------ Given information ------

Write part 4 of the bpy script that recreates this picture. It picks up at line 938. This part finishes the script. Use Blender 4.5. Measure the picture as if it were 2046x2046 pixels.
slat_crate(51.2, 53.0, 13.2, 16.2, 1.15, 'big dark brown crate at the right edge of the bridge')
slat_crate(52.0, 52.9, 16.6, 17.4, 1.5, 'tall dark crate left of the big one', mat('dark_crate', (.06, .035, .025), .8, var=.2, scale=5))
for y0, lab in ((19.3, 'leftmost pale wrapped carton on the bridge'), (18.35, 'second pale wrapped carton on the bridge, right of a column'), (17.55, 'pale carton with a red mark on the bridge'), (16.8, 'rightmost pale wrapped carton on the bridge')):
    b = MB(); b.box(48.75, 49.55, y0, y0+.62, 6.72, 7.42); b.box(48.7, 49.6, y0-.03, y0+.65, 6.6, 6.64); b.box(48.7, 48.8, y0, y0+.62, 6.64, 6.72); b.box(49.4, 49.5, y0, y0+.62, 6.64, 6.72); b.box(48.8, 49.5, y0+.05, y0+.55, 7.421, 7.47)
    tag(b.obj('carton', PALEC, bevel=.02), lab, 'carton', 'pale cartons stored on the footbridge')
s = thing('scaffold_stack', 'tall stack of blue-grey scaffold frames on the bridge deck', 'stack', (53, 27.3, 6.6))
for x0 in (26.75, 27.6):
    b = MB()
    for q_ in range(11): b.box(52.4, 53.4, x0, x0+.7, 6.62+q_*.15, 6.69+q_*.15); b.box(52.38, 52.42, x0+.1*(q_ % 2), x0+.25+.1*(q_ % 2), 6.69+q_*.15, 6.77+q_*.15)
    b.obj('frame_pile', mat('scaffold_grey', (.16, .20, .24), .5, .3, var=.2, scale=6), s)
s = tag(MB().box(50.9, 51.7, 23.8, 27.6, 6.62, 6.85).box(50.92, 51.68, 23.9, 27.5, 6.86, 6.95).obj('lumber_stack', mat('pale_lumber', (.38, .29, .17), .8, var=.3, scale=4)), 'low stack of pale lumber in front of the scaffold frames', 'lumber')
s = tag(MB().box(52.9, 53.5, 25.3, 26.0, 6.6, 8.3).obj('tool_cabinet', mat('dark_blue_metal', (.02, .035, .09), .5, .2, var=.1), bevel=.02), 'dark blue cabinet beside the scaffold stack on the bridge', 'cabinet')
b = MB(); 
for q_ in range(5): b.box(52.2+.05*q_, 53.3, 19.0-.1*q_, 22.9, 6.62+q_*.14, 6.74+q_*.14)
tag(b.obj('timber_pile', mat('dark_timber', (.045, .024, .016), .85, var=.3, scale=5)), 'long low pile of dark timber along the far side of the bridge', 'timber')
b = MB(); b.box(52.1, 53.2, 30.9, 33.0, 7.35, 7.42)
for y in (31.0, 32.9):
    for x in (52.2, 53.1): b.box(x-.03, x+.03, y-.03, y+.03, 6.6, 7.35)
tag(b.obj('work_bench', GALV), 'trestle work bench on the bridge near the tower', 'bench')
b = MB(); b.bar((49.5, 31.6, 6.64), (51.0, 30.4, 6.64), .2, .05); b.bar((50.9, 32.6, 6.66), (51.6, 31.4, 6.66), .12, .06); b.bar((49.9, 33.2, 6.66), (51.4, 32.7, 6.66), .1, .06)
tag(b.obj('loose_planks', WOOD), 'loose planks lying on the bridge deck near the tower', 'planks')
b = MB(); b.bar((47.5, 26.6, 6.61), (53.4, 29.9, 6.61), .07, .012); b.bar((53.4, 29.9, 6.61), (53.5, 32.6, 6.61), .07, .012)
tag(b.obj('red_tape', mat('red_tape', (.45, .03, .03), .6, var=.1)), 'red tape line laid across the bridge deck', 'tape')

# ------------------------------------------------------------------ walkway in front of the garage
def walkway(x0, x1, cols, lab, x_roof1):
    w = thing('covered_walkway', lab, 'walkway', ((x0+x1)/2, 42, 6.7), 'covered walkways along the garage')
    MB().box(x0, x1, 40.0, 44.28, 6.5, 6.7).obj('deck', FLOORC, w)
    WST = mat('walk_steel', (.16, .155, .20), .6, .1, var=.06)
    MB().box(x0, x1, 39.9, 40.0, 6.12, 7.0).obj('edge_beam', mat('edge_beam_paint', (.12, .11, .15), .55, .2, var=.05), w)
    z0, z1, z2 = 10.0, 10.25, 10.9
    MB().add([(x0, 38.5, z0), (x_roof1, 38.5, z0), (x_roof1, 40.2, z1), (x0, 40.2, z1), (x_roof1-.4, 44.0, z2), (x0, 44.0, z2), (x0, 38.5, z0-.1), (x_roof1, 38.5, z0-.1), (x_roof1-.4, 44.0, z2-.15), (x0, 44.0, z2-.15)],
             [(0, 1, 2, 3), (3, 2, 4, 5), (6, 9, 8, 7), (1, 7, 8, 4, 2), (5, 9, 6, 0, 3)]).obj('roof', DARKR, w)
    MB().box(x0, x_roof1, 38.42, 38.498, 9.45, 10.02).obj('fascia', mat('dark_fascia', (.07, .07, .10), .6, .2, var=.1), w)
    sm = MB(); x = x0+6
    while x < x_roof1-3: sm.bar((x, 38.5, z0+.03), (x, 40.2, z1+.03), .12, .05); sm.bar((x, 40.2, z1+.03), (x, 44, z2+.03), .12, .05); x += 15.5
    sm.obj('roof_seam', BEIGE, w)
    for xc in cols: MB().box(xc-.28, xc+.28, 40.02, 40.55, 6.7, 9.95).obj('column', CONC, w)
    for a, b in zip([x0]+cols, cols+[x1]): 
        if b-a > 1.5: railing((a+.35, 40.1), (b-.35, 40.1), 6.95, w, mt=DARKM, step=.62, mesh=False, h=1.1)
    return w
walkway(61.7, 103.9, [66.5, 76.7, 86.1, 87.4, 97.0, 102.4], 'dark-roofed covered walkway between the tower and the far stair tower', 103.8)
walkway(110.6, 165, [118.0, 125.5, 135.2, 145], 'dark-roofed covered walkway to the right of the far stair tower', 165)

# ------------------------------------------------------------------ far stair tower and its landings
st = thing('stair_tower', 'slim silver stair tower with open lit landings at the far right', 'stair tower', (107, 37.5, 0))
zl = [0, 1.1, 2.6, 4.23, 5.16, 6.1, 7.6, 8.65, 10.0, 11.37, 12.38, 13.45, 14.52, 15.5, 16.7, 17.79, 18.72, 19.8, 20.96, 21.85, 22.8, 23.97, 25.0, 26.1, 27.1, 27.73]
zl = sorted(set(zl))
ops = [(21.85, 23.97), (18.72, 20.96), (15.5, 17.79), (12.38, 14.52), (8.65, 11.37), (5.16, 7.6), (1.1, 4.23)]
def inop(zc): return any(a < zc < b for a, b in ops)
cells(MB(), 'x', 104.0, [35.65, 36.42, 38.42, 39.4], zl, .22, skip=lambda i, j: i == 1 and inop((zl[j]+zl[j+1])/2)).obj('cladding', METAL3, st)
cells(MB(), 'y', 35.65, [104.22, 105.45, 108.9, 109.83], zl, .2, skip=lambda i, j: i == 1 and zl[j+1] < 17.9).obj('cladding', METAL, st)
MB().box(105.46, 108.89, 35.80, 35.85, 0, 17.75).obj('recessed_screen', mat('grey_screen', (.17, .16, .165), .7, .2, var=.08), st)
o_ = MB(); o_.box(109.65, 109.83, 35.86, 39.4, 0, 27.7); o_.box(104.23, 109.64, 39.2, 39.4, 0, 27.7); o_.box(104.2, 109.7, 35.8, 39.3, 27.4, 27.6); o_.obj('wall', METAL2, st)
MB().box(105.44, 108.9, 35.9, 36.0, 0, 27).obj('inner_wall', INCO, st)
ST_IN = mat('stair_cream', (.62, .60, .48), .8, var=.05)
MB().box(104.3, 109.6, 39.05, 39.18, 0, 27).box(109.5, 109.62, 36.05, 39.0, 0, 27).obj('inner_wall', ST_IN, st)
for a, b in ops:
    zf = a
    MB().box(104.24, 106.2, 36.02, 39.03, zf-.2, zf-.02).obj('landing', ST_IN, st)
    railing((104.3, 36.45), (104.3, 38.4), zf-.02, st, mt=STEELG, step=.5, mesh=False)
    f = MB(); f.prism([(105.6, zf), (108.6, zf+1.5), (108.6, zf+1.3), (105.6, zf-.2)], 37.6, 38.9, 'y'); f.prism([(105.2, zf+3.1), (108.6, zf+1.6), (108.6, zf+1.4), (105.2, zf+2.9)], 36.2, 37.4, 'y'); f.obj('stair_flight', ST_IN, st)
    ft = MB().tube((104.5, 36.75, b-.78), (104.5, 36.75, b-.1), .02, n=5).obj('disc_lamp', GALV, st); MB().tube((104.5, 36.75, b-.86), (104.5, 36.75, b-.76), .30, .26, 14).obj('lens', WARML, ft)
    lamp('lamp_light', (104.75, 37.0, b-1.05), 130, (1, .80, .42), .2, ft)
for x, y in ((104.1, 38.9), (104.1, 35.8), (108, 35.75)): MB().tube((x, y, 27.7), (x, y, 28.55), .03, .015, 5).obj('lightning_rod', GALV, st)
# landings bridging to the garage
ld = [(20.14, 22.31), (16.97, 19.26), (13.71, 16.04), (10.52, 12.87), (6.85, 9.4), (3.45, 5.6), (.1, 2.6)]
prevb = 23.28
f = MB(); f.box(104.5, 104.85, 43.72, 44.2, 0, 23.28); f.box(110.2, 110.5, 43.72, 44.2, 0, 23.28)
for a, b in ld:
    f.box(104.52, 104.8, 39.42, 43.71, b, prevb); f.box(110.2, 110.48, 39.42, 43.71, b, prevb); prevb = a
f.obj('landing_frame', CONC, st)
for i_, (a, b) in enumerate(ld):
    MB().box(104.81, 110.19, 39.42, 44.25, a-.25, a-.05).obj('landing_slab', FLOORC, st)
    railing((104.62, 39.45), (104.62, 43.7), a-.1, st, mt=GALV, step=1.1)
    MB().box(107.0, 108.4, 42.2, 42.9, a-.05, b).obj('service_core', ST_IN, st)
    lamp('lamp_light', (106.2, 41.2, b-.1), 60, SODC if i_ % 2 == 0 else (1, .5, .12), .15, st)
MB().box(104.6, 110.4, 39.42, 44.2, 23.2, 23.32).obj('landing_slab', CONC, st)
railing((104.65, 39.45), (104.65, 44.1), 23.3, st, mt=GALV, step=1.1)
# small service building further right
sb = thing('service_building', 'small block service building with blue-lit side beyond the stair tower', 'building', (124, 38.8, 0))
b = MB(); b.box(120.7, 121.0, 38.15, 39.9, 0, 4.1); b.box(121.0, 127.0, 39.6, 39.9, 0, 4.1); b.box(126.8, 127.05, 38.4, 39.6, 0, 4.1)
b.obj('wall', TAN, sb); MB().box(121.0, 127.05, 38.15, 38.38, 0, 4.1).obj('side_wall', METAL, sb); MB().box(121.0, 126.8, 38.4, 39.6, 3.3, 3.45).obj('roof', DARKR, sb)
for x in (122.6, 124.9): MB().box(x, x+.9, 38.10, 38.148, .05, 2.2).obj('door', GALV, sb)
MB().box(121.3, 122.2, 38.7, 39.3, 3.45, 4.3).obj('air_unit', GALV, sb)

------

* [To be done]
Read through the data and copy every line where "cladding" shows up.

* [Task answer]
cells(MB(), 'x', 104.0, [35.65, 36.42, 38.42, 39.4], zl, .22, skip=lambda i, j: i == 1 and inop((zl[j]+zl[j+1])/2)).obj('cladding', METAL3, st)
cells(MB(), 'y', 35.65, [104.22, 105.45, 108.9, 109.83], zl, .2, skip=lambda i, j: i == 1 and zl[j+1] < 17.9).obj('cladding', METAL, st)